PROBLEM DESCRIPTION >>
Retype all material exactly. Pictures stay out of the copy.
# # # #
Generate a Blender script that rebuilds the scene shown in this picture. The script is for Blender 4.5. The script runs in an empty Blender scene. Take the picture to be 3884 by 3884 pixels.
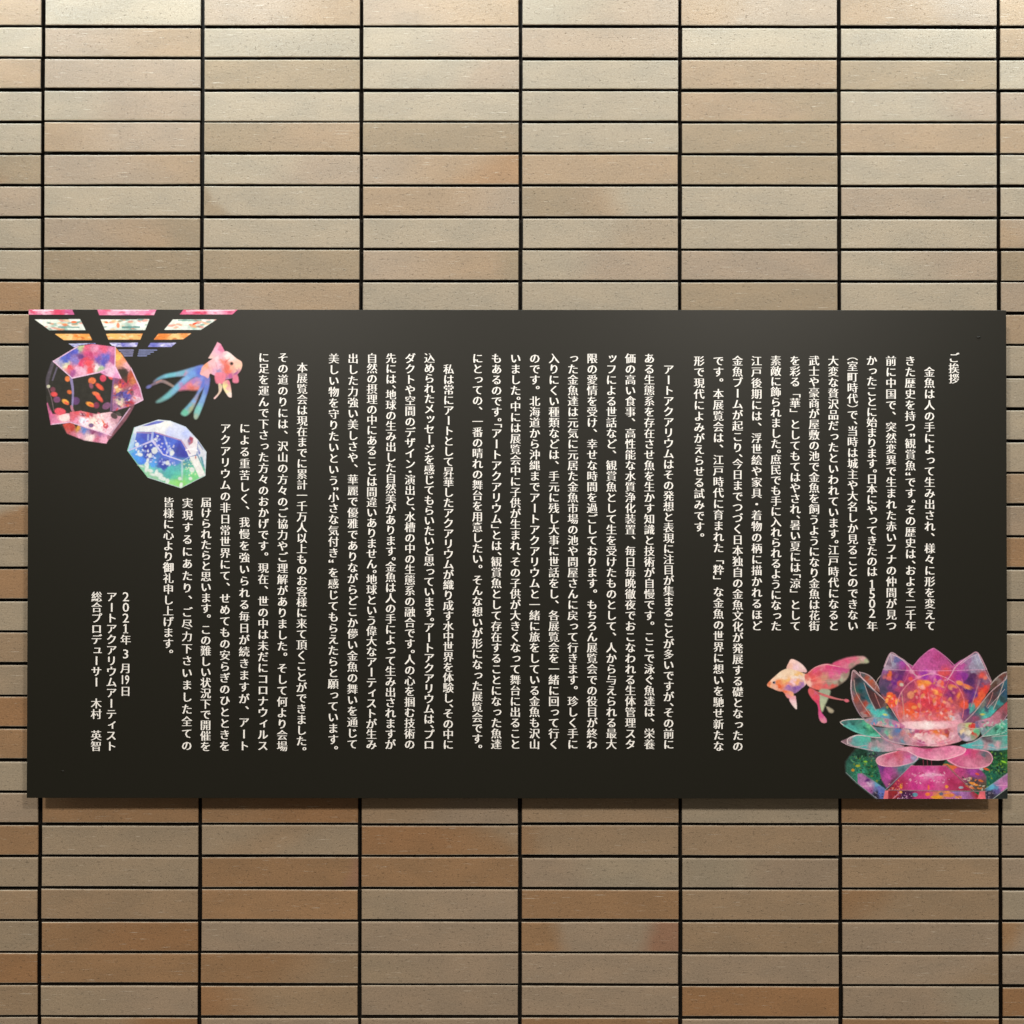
import bpy, bmesh, math, random
import numpy as np
from mathutils import Matrix, Vector
random.seed(7); rng = np.random.default_rng(7)
scene = bpy.context.scene
COL = scene.collection

# ------------------------------------------------------------------ camera
CAM_X, CAM_Z, CAM_D = -0.011885, 0.001514, 1.537985
PITCH, YAW, ROLL, TANH = 0.0070767, -0.00047376, 0.00084864, 0.5
def cam_axes():
    cp, sp, cy, sy, cr, sr = (math.cos(PITCH), math.sin(PITCH), math.cos(YAW), math.sin(YAW), math.cos(ROLL), math.sin(ROLL))
    F = np.array([sy*cp, cy*cp, sp]); U0 = np.array([-sy*sp, -cy*sp, cp]); R0 = np.array([cy, -sy, 0.0])
    return F, R0*cr + U0*sr, U0*cr - R0*sr
AF, AR, AU = cam_axes()
cd = bpy.data.cameras.new("camera"); cam = bpy.data.objects.new("camera", cd); COL.objects.link(cam)
cam.matrix_world = Matrix(((AR[0], AU[0], -AF[0], CAM_X), (AR[1], AU[1], -AF[1], -CAM_D), (AR[2], AU[2], -AF[2], CAM_Z), (0, 0, 0, 1)))
cd.sensor_fit = 'HORIZONTAL'; cd.sensor_width = 36; cd.lens = 18/TANH; cd.clip_start = .05; cd.clip_end = 60
scene.camera = cam

# ------------------------------------------------------------------ light
world = bpy.data.worlds.new("World"); scene.world = world; world.use_nodes = True
bg = world.node_tree.nodes["Background"]
wt_ = world.node_tree; wc = wt_.nodes.new('ShaderNodeTexCoord'); wsep = wt_.nodes.new('ShaderNodeSeparateXYZ'); wr = wt_.nodes.new('ShaderNodeValToRGB')
wt_.links.new(wc.outputs['Generated'], wsep.inputs[0]); wm = wt_.nodes.new('ShaderNodeMath'); wm.operation = 'MULTIPLY_ADD'; wm.inputs[1].default_value = .5; wm.inputs[2].default_value = .5
wt_.links.new(wsep.outputs[2], wm.inputs[0]); wt_.links.new(wm.outputs[0], wr.inputs[0])     # dim room: floor, walls, lit ceiling
wr.color_ramp.elements[0].color = (.07, .055, .04, 1); wr.color_ramp.elements[1].color = (1.3, 1.18, .98, 1); e = wr.color_ramp.elements.new(.5); e.color = (.165, .142, .112, 1)
e = wr.color_ramp.elements.new(.72); e.color = (.24, .217, .175, 1)
wt_.links.new(wr.outputs[0], bg.inputs[0]); bg.inputs[1].default_value = 1.0
def disc(name, x, y, z, target, size, watts, color, spread=180):
    l = bpy.data.lights.new(name, 'AREA'); l.shape = 'DISK'; l.size = size; l.energy = watts; l.color = color
    l.spread = math.radians(spread)
    o = bpy.data.objects.new(name, l); COL.objects.link(o); o.location = (x, y, z)
    o.rotation_euler = (Vector(target) - Vector((x, y, z))).to_track_quat('-Z', 'Y').to_euler()
MAIN_C = (1.0, 0.915, 0.81); WASH_C = (0.76, 0.91, 1.0)
for x in (-1.0, 1.0):
    disc("ceiling_lamp", x, -2.9, 1.33, (0, 0, -.2), .22, 48.0, MAIN_C)
for x, w in ((-1.62, 1.0), (-1.22, 1.7), (-.84, 2.8), (-.46, 2.6), (-.08, 2.3), (.34, 2.2), (.74, 3.1), (1.12, 2.5), (1.55, 1.2)):
    disc("wall_washer", x, -.19, 1.015, (x, -.09, -.4), .10, w, WASH_C)
scene.view_settings.view_transform = 'Standard'; scene.view_settings.look = 'None'
scene.view_settings.exposure = 0; scene.view_settings.gamma = 1

# ------------------------------------------------------------------ helpers
def tag(o, **k):
    for a, b in k.items(): o[a] = b
    return o
def empty(name, loc=(0, 0, 0)):
    o = bpy.data.objects.new(name, None); o.location = loc; o.empty_display_size = .1; COL.objects.link(o); return o
def link(name, me, mat, parent=None, loc=(0, 0, 0), rot=(0, 0, 0)):
    o = bpy.data.objects.new(name, me); COL.objects.link(o); o.parent = parent; o.location = loc; o.rotation_euler = rot
    if mat is not None and not me.materials: me.materials.append(mat)
    return o
class NT:
    def __init__(s, name):
        s.m = bpy.data.materials.new(name); s.m.use_nodes = True; s.t = s.m.node_tree
        s.b = s.t.nodes["Principled BSDF"]
    def n(s, typ, **k):
        q = s.t.nodes.new(typ)
        for a, b in k.items(): setattr(q, a, b)
        return q
    def l(s, a, b): s.t.links.new(a, b)
    def math(s, op, a, b=None, c=None, clamp=False):
        q = s.n('ShaderNodeMath', operation=op); q.use_clamp = clamp
        for i, v in enumerate((a, b, c)):
            if v is None: continue
            if isinstance(v, (int, float)): q.inputs[i].default_value = v
            else: s.l(v, q.inputs[i])
        return q.outputs[0]
    def mix(s, f, a, b, mode='MIX'):
        q = s.n('ShaderNodeMix', data_type='RGBA', blend_type=mode)
        for sock, v in ((q.inputs[0], f), (q.inputs[6], a), (q.inputs[7], b)):
            if isinstance(v, (int, float)): sock.default_value = v
            elif isinstance(v, tuple): sock.default_value = v
            else: s.l(v, sock)
        return q.outputs[2]
    def noise(s, vec, scale, detail=2, rough=.5, dist=0):
        q = s.n('ShaderNodeTexNoise'); q.inputs['Scale'].default_value = scale; q.inputs['Detail'].default_value = detail
        q.inputs['Roughness'].default_value = rough; q.inputs['Distortion'].default_value = dist; s.l(vec, q.inputs['Vector']); return q.outputs['Fac']
    def ramp(s, f, lo, hi, a=0., b=1.):
        q = s.n('ShaderNodeMapRange', interpolation_type='SMOOTHSTEP'); s.l(f, q.inputs[0])
        for i, v in enumerate((lo, hi, a, b)): q.inputs[i+1].default_value = v
        return q.outputs[0]
    def scale(s, vec, sc):
        q = s.n('ShaderNodeVectorMath', operation='MULTIPLY'); s.l(vec, q.inputs[0]); q.inputs[1].default_value = sc; return q.outputs[0]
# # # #
TASK RESPONSE >>
Generate a Blender script that rebuilds the scene shown in this picture. The script is for Blender 4.5. The script runs in an empty Blender scene. Take the picture to be 3884 by 3884 pixels.
import bpy, bmesh, math, random
import numpy as np
from mathutils import Matrix, Vector
random.seed(7); rng = np.random.default_rng(7)
scene = bpy.context.scene
COL = scene.collection

# ------------------------------------------------------------------ camera
CAM_X, CAM_Z, CAM_D = -0.011885, 0.001514, 1.537985
PITCH, YAW, ROLL, TANH = 0.0070767, -0.00047376, 0.00084864, 0.5
def cam_axes():
    cp, sp, cy, sy, cr, sr = (math.cos(PITCH), math.sin(PITCH), math.cos(YAW), math.sin(YAW), math.cos(ROLL), math.sin(ROLL))
    F = np.array([sy*cp, cy*cp, sp]); U0 = np.array([-sy*sp, -cy*sp, cp]); R0 = np.array([cy, -sy, 0.0])
    return F, R0*cr + U0*sr, U0*cr - R0*sr
AF, AR, AU = cam_axes()
cd = bpy.data.cameras.new("camera"); cam = bpy.data.objects.new("camera", cd); COL.objects.link(cam)
cam.matrix_world = Matrix(((AR[0], AU[0], -AF[0], CAM_X), (AR[1], AU[1], -AF[1], -CAM_D), (AR[2], AU[2], -AF[2], CAM_Z), (0, 0, 0, 1)))
cd.sensor_fit = 'HORIZONTAL'; cd.sensor_width = 36; cd.lens = 18/TANH; cd.clip_start = .05; cd.clip_end = 60
scene.camera = cam

# ------------------------------------------------------------------ light
world = bpy.data.worlds.new("World"); scene.world = world; world.use_nodes = True
bg = world.node_tree.nodes["Background"]
wt_ = world.node_tree; wc = wt_.nodes.new('ShaderNodeTexCoord'); wsep = wt_.nodes.new('ShaderNodeSeparateXYZ'); wr = wt_.nodes.new('ShaderNodeValToRGB')
wt_.links.new(wc.outputs['Generated'], wsep.inputs[0]); wm = wt_.nodes.new('ShaderNodeMath'); wm.operation = 'MULTIPLY_ADD'; wm.inputs[1].default_value = .5; wm.inputs[2].default_value = .5
wt_.links.new(wsep.outputs[2], wm.inputs[0]); wt_.links.new(wm.outputs[0], wr.inputs[0])     # dim room: floor, walls, lit ceiling
wr.color_ramp.elements[0].color = (.07, .055, .04, 1); wr.color_ramp.elements[1].color = (1.3, 1.18, .98, 1); e = wr.color_ramp.elements.new(.5); e.color = (.165, .142, .112, 1)
e = wr.color_ramp.elements.new(.72); e.color = (.24, .217, .175, 1)
wt_.links.new(wr.outputs[0], bg.inputs[0]); bg.inputs[1].default_value = 1.0
def disc(name, x, y, z, target, size, watts, color, spread=180):
    l = bpy.data.lights.new(name, 'AREA'); l.shape = 'DISK'; l.size = size; l.energy = watts; l.color = color
    l.spread = math.radians(spread)
    o = bpy.data.objects.new(name, l); COL.objects.link(o); o.location = (x, y, z)
    o.rotation_euler = (Vector(target) - Vector((x, y, z))).to_track_quat('-Z', 'Y').to_euler()
MAIN_C = (1.0, 0.915, 0.81); WASH_C = (0.76, 0.91, 1.0)
for x in (-1.0, 1.0):
    disc("ceiling_lamp", x, -2.9, 1.33, (0, 0, -.2), .22, 48.0, MAIN_C)
for x, w in ((-1.62, 1.0), (-1.22, 1.7), (-.84, 2.8), (-.46, 2.6), (-.08, 2.3), (.34, 2.2), (.74, 3.1), (1.12, 2.5), (1.55, 1.2)):
    disc("wall_washer", x, -.19, 1.015, (x, -.09, -.4), .10, w, WASH_C)
scene.view_settings.view_transform = 'Standard'; scene.view_settings.look = 'None'
scene.view_settings.exposure = 0; scene.view_settings.gamma = 1

# ------------------------------------------------------------------ helpers
def tag(o, **k):
    for a, b in k.items(): o[a] = b
    return o
def empty(name, loc=(0, 0, 0)):
    o = bpy.data.objects.new(name, None); o.location = loc; o.empty_display_size = .1; COL.objects.link(o); return o
def link(name, me, mat, parent=None, loc=(0, 0, 0), rot=(0, 0, 0)):
    o = bpy.data.objects.new(name, me); COL.objects.link(o); o.parent = parent; o.location = loc; o.rotation_euler = rot
    if mat is not None and not me.materials: me.materials.append(mat)
    return o
class NT:
    def __init__(s, name):
        s.m = bpy.data.materials.new(name); s.m.use_nodes = True; s.t = s.m.node_tree
        s.b = s.t.nodes["Principled BSDF"]
    def n(s, typ, **k):
        q = s.t.nodes.new(typ)
        for a, b in k.items(): setattr(q, a, b)
        return q
    def l(s, a, b): s.t.links.new(a, b)
    def math(s, op, a, b=None, c=None, clamp=False):
        q = s.n('ShaderNodeMath', operation=op); q.use_clamp = clamp
        for i, v in enumerate((a, b, c)):
            if v is None: continue
            if isinstance(v, (int, float)): q.inputs[i].default_value = v
            else: s.l(v, q.inputs[i])
        return q.outputs[0]
    def mix(s, f, a, b, mode='MIX'):
        q = s.n('ShaderNodeMix', data_type='RGBA', blend_type=mode)
        for sock, v in ((q.inputs[0], f), (q.inputs[6], a), (q.inputs[7], b)):
            if isinstance(v, (int, float)): sock.default_value = v
            elif isinstance(v, tuple): sock.default_value = v
            else: s.l(v, sock)
        return q.outputs[2]
    def noise(s, vec, scale, detail=2, rough=.5, dist=0):
        q = s.n('ShaderNodeTexNoise'); q.inputs['Scale'].default_value = scale; q.inputs['Detail'].default_value = detail
        q.inputs['Roughness'].default_value = rough; q.inputs['Distortion'].default_value = dist; s.l(vec, q.inputs['Vector']); return q.outputs['Fac']
    def ramp(s, f, lo, hi, a=0., b=1.):
        q = s.n('ShaderNodeMapRange', interpolation_type='SMOOTHSTEP'); s.l(f, q.inputs[0])
        for i, v in enumerate((lo, hi, a, b)): q.inputs[i+1].default_value = v
        return q.outputs[0]
    def scale(s, vec, sc):
        q = s.n('ShaderNodeVectorMath', operation='MULTIPLY'); s.l(vec, q.inputs[0]); q.inputs[1].default_value = sc; return q.outputs[0]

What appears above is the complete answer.